2016-04-04 13:35:00

Nagorno Karabakh, smentita tregua annunciata dall'Azerbaijan


Non è tregua in Nagorno-Karabakh, il territorio del sud del Caucaso conteso da Azerbaijan e Armenia e teatro di scontri negli ultimi giorni. Smentita la tregua annunciata da Baku. La situazione è irrisolta da quando gli armeni della regione votarono per l’indipendenza nel dicembre 1991 con un referendum boicottato dagli abitanti azeri: da allora, il Nagorno-Karabakh si definisce uno Stato indipendente sotto il controllo dell’Armenia appoggiata dalla Russia, ma non è riconosciuto a livello internazionale. Tra il 1992 e il 1994, i combattimenti più sanguinosi: 30 mila persone uccise e milioni di profughi. Dello scoppio della violenza dopo anni di sostanziale tranquillità, Fausta Speranza ha parlato con Aldo Ferrari, docente di Geopolitica dell’area tra l’Europa orientale e l’Asia occidentale, all’Università Ca’ Foscari di Venezia:   

R. – Purtroppo, quando una situazione è incancrenita, come avviene per quella del Karabakh da ormai quasi 20-25 anni, queste esplosioni sono prevedibili: sono già avvenute tante volte, anche se questa che stiamo vivendo è purtroppo la peggiore in assoluto degli ultimi anni. A mio giudizio, non c’è stata - o perlomeno io non mi sento in grado di affermare che ci sia stata - una ragione determinata scatenante, anzi in un certo senso accade in un momento un po’ sorprendente, in quanto è quasi coinciso con la visita del presidente Aliyev a Washington. Un’occasione nella quale aveva certamente chiesto, come sempre, l’immediato ritiro degli armeni dai territori occupati, ma non sembra vi fossero delle situazioni tali da prevedere una escalation del conflitto in questi termini. Purtroppo, però, essendo irrisolta la questione è avvenuto già tante volte che ci siano stati scontri armati di questo tipo seppure non a questi livelli.

D. – Allargando lo sguardo con un’ottica geopolitica, che cosa possiamo dire?

R. – Possiamo dire sostanzialmente questo: la potenza interessata alla riapertura del conflitto è sicuramente l’Azerbaijan. Badi che questo non vuol dire che siano stati gli azeri ad iniziare l’attacco, questo non lo so dire francamente… Fra le due potenze, però, quella che è più interessata al cambiamento della situazione sul campo è sicuramente l’Azerbaijan, perché gli armeni hanno occupato dei territori e quindi sono attestati su una posizione difensiva.
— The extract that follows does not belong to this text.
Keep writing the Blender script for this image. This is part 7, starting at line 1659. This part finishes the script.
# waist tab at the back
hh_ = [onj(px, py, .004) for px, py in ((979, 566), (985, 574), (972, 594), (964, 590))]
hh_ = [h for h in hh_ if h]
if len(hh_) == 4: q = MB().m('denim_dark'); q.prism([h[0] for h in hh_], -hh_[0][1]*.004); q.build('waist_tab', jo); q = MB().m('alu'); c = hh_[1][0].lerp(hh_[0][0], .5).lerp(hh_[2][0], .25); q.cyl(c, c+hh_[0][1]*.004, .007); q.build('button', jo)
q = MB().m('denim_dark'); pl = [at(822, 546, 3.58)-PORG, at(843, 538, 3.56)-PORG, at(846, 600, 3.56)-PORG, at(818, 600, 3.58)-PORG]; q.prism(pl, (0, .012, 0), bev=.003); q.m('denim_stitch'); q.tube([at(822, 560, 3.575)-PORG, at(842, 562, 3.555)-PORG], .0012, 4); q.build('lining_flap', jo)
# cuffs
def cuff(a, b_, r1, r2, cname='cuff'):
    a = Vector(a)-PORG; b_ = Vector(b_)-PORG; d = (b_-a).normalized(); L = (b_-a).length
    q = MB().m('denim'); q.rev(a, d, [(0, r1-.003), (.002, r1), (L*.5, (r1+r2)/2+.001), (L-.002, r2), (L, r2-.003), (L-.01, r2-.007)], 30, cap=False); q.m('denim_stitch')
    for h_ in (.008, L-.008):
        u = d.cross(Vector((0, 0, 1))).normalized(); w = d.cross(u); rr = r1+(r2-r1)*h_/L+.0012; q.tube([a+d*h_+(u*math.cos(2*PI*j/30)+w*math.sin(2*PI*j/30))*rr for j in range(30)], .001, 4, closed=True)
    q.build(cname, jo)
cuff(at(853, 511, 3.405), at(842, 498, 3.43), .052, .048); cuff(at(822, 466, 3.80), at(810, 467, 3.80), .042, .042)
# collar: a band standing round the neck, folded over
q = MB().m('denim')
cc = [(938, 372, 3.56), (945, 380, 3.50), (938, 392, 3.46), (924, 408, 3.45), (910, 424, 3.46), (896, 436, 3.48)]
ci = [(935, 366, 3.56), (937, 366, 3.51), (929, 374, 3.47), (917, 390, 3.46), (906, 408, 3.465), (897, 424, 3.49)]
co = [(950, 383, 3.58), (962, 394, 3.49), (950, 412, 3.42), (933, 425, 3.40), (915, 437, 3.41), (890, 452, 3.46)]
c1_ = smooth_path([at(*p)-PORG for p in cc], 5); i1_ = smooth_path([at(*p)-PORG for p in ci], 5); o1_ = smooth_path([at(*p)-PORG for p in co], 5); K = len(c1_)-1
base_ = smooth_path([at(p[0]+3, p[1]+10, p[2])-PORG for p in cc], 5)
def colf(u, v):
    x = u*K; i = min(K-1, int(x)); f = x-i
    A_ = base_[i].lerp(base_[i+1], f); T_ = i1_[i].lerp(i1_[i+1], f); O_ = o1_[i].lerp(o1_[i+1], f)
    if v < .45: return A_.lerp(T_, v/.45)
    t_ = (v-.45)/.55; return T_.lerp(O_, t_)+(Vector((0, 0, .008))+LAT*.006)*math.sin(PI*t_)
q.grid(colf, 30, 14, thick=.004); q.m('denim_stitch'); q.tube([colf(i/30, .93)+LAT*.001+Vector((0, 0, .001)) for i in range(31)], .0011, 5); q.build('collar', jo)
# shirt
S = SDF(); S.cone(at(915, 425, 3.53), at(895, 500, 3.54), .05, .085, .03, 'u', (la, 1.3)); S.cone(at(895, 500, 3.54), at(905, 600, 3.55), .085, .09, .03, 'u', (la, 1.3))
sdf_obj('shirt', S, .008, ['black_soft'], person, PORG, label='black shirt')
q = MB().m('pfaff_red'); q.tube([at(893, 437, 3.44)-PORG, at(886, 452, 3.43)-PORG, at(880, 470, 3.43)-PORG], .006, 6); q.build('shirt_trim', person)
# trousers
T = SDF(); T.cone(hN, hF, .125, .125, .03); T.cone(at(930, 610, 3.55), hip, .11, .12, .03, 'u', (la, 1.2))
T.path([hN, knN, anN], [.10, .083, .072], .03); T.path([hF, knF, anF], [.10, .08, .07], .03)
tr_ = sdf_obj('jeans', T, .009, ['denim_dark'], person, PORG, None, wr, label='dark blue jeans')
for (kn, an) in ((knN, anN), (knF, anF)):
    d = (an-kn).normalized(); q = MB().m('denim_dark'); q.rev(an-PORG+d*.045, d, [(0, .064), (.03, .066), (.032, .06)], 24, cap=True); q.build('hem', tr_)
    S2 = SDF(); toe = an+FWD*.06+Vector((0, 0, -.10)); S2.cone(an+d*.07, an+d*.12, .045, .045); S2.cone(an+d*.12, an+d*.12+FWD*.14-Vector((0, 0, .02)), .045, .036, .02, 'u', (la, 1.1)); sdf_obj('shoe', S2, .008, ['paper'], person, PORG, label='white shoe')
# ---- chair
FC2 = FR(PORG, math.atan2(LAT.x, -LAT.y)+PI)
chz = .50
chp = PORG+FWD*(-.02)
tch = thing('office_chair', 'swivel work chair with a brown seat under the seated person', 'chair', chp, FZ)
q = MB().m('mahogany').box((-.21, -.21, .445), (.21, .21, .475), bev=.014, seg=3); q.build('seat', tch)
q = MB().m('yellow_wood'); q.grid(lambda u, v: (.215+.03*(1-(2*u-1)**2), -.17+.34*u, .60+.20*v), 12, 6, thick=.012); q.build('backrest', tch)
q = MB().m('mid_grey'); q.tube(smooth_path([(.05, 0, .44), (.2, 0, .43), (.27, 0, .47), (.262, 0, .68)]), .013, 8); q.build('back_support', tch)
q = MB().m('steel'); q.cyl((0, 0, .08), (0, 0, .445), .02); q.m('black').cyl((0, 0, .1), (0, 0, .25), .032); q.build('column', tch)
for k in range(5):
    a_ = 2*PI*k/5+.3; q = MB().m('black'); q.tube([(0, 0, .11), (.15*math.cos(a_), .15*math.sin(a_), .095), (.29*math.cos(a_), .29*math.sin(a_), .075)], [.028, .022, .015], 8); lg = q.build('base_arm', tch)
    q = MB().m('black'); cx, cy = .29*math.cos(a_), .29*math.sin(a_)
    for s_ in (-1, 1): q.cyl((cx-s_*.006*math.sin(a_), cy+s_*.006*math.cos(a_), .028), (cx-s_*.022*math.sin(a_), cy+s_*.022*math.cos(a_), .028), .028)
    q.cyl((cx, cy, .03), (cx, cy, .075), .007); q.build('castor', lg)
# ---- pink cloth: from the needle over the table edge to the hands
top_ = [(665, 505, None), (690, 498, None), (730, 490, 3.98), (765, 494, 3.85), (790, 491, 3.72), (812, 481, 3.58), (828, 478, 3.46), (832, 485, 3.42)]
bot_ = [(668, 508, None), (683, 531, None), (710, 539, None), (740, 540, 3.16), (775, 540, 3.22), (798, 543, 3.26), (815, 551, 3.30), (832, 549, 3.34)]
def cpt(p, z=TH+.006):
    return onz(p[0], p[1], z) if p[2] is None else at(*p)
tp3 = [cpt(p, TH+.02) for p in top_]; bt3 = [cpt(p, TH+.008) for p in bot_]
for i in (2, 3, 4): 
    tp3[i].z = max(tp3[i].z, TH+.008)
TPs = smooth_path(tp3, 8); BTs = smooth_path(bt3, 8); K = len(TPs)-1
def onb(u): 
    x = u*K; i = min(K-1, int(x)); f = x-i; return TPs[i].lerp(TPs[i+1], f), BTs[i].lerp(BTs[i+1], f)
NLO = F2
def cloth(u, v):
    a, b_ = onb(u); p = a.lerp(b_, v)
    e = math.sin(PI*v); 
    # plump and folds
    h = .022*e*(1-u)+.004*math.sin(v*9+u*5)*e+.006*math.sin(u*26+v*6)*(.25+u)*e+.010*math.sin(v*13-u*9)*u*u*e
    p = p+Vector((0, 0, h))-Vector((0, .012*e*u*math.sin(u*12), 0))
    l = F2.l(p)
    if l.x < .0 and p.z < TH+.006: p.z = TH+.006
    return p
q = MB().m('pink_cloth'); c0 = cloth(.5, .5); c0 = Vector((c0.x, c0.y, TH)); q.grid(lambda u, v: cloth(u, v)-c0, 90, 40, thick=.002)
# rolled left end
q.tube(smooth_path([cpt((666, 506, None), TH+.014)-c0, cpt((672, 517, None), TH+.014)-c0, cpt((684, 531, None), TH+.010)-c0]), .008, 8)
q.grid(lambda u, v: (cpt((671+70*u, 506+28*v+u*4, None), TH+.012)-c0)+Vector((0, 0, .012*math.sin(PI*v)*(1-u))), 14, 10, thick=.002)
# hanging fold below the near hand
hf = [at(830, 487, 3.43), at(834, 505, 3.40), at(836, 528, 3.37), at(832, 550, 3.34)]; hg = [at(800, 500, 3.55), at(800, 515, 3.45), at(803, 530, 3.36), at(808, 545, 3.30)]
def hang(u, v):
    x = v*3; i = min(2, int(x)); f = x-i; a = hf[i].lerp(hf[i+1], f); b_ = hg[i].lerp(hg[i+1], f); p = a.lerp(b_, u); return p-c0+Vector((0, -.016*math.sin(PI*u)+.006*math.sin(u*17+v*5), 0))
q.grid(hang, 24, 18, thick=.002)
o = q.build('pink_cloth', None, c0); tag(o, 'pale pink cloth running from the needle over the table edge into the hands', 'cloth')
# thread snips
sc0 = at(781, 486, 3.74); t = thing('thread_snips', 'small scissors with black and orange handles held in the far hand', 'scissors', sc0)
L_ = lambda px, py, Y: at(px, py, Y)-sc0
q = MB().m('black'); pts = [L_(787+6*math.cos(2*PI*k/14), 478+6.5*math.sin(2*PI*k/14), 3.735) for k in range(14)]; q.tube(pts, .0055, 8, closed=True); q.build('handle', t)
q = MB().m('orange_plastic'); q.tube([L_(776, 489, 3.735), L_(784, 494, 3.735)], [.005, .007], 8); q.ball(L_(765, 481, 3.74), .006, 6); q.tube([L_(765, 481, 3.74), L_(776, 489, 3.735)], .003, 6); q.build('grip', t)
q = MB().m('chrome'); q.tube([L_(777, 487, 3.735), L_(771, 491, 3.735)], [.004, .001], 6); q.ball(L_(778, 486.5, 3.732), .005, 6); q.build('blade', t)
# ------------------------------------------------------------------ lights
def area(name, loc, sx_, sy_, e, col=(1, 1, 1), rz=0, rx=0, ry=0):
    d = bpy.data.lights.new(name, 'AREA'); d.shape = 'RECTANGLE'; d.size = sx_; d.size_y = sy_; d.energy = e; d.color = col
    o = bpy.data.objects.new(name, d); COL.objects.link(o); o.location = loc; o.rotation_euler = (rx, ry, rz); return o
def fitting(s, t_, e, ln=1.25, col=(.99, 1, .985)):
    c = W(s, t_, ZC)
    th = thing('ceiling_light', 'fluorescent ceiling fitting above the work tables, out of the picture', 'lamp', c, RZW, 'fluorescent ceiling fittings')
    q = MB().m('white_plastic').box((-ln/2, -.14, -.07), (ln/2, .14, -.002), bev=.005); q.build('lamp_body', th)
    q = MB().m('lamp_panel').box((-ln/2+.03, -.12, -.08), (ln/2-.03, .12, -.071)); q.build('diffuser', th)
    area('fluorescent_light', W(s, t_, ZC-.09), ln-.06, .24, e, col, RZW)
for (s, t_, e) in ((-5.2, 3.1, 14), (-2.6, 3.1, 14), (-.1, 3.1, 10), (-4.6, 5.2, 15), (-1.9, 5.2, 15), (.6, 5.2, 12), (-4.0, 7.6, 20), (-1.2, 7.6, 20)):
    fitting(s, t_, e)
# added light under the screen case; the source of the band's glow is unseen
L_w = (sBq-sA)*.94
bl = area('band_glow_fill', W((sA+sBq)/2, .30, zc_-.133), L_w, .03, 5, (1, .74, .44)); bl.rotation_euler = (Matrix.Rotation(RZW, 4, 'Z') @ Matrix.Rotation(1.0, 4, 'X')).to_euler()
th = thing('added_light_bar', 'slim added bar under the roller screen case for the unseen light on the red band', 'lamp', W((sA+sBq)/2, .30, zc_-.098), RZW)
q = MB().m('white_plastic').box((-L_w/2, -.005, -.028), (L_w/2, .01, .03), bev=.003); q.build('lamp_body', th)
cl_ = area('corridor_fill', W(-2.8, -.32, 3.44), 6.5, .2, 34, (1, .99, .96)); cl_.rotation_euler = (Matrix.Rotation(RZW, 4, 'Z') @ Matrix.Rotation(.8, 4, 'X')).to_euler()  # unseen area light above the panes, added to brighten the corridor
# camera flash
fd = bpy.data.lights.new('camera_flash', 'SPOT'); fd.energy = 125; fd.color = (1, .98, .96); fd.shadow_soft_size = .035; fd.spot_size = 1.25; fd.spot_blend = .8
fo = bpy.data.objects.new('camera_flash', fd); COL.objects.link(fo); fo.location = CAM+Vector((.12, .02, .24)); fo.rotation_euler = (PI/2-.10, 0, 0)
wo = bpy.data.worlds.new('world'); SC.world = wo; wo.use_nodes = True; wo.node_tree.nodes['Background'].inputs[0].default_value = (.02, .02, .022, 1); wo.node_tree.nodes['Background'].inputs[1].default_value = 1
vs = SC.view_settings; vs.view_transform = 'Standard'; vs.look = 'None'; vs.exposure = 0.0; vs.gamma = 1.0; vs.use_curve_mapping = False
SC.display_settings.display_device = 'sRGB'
E’ l’Azerbaijan che non accetta – del tutto legittimamente dal suo punto di vista – questo stato di cose. Solo che in questi ultimi mesi è successo qualcosa di particolare: l’Azerbaijan negli ultimi 15 anni ha conosciuto un grande sviluppo economico, si è riarmato pesantemente, ha più volte fatto capire di voler, in caso, usare le armi per riconquistare il Karabakh... Però, in questi ultimi mesi il Paese ha seri problemi economici: dipende grandemente dal petrolio di cui è forte esportatore e con un petrolio a prezzi così bassi il budget statale ne sta risentendo fortemente e cominciano a esserci dei segnali di insoddisfazione nel Paese. Si potrebbe forse dire – ma è una illazione non suffragata  da prove certe – che, come spesso avviene in questi casi, il governo possa essere tentato di fare una diversione dai problemi politici ed economici del Paese per concentrarsi sulla politica estera. Ma è un’illazione: in realtà, quello che abbiamo è l’ennesimo scontro armato nella regione. Le parti si rimpallano le responsabilità, la situazione rimane bloccata e soprattutto a livello internazionale non c’è la capacità – e forse la volontà – di intervenire in maniera chiara e decisiva.

D. – E’ troppo pensare che abbia un peso il fatto che la Russia si sia ritagliata uno spazio di politica internazionale diverso negli ultimi tempi?

R. – Questo naturalmente è possibile. Nel Caucaso la Russia – e non da adesso – ha una posizione di estrema importanza. E’ la Russia, in realtà, che in larga misura fa da arbitro nel Caucaso meridionale in questi conflitti e in particolare in quello tra l’Azerbaijan e l’Armenia. Essendo sostanzialmente alleata dell’Armenia, ma anche non nemica, anzi forte partner commerciale, dell’Azerbaijan. E’ certo che negli ultimi mesi Mosca si è molto rafforzata sulla scena internazionale e questo potrebbe aver avuto una qualche influenza. Ma non credo sia l’aspetto decisivo per lo scoppio del nuovo conflitto.